> Input records:

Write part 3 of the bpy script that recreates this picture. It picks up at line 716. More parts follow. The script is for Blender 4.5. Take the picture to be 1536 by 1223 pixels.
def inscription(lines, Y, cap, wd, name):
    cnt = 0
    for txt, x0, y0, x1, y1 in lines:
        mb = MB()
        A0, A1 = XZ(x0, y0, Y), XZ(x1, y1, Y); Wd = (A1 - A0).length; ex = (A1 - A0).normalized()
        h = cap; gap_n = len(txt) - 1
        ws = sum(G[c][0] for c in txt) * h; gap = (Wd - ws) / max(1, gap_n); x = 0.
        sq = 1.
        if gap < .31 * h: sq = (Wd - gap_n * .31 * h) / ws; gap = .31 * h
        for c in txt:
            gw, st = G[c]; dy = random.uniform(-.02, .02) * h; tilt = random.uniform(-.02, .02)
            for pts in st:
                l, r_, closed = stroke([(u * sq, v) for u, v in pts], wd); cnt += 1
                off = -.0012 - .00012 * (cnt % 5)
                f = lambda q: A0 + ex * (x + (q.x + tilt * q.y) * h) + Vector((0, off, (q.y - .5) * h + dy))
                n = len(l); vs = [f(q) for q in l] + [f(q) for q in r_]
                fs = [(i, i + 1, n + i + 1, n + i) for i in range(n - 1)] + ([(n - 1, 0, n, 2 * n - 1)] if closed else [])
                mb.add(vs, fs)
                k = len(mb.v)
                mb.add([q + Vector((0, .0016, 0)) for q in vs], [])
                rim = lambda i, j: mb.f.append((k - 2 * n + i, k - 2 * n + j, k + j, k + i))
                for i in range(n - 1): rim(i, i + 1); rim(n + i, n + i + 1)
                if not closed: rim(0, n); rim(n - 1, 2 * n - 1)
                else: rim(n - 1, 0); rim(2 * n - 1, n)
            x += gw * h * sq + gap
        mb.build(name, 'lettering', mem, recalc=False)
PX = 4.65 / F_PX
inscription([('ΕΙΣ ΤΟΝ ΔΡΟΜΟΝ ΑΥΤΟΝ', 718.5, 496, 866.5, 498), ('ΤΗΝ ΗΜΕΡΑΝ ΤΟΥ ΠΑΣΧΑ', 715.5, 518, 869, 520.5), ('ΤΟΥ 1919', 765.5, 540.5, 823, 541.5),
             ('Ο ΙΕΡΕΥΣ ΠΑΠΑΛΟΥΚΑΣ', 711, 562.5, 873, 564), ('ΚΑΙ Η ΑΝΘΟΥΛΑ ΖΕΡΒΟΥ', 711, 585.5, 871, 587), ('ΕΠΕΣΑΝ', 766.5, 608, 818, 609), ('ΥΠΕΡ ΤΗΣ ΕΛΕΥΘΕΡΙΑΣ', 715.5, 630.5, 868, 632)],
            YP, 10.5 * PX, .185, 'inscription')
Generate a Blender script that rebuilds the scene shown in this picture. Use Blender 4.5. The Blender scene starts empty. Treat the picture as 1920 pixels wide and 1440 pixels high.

> Aim: Write out every line of the records exactly.

> Finished exercise:
Write part 3 of the bpy script that recreates this picture. It picks up at line 716. More parts follow. The script is for Blender 4.5. Take the picture to be 1536 by 1223 pixels.
def inscription(lines, Y, cap, wd, name):
    cnt = 0
    for txt, x0, y0, x1, y1 in lines:
        mb = MB()
        A0, A1 = XZ(x0, y0, Y), XZ(x1, y1, Y); Wd = (A1 - A0).length; ex = (A1 - A0).normalized()
        h = cap; gap_n = len(txt) - 1
        ws = sum(G[c][0] for c in txt) * h; gap = (Wd - ws) / max(1, gap_n); x = 0.
        sq = 1.
        if gap < .31 * h: sq = (Wd - gap_n * .31 * h) / ws; gap = .31 * h
        for c in txt:
            gw, st = G[c]; dy = random.uniform(-.02, .02) * h; tilt = random.uniform(-.02, .02)
            for pts in st:
                l, r_, closed = stroke([(u * sq, v) for u, v in pts], wd); cnt += 1
                off = -.0012 - .00012 * (cnt % 5)
                f = lambda q: A0 + ex * (x + (q.x + tilt * q.y) * h) + Vector((0, off, (q.y - .5) * h + dy))
                n = len(l); vs = [f(q) for q in l] + [f(q) for q in r_]
                fs = [(i, i + 1, n + i + 1, n + i) for i in range(n - 1)] + ([(n - 1, 0, n, 2 * n - 1)] if closed else [])
                mb.add(vs, fs)
                k = len(mb.v)
                mb.add([q + Vector((0, .0016, 0)) for q in vs], [])
                rim = lambda i, j: mb.f.append((k - 2 * n + i, k - 2 * n + j, k + j, k + i))
                for i in range(n - 1): rim(i, i + 1); rim(n + i, n + i + 1)
                if not closed: rim(0, n); rim(n - 1, 2 * n - 1)
                else: rim(n - 1, 0); rim(2 * n - 1, n)
            x += gw * h * sq + gap
        mb.build(name, 'lettering', mem, recalc=False)
PX = 4.65 / F_PX
inscription([('ΕΙΣ ΤΟΝ ΔΡΟΜΟΝ ΑΥΤΟΝ', 718.5, 496, 866.5, 498), ('ΤΗΝ ΗΜΕΡΑΝ ΤΟΥ ΠΑΣΧΑ', 715.5, 518, 869, 520.5), ('ΤΟΥ 1919', 765.5, 540.5, 823, 541.5),
             ('Ο ΙΕΡΕΥΣ ΠΑΠΑΛΟΥΚΑΣ', 711, 562.5, 873, 564), ('ΚΑΙ Η ΑΝΘΟΥΛΑ ΖΕΡΒΟΥ', 711, 585.5, 871, 587), ('ΕΠΕΣΑΝ', 766.5, 608, 818, 609), ('ΥΠΕΡ ΤΗΣ ΕΛΕΥΘΕΡΙΑΣ', 715.5, 630.5, 868, 632)],
            YP, 10.5 * PX, .185, 'inscription')
Generate a Blender script that rebuilds the scene shown in this picture. Use Blender 4.5. The Blender scene starts empty. Treat the picture as 1920 pixels wide and 1440 pixels high.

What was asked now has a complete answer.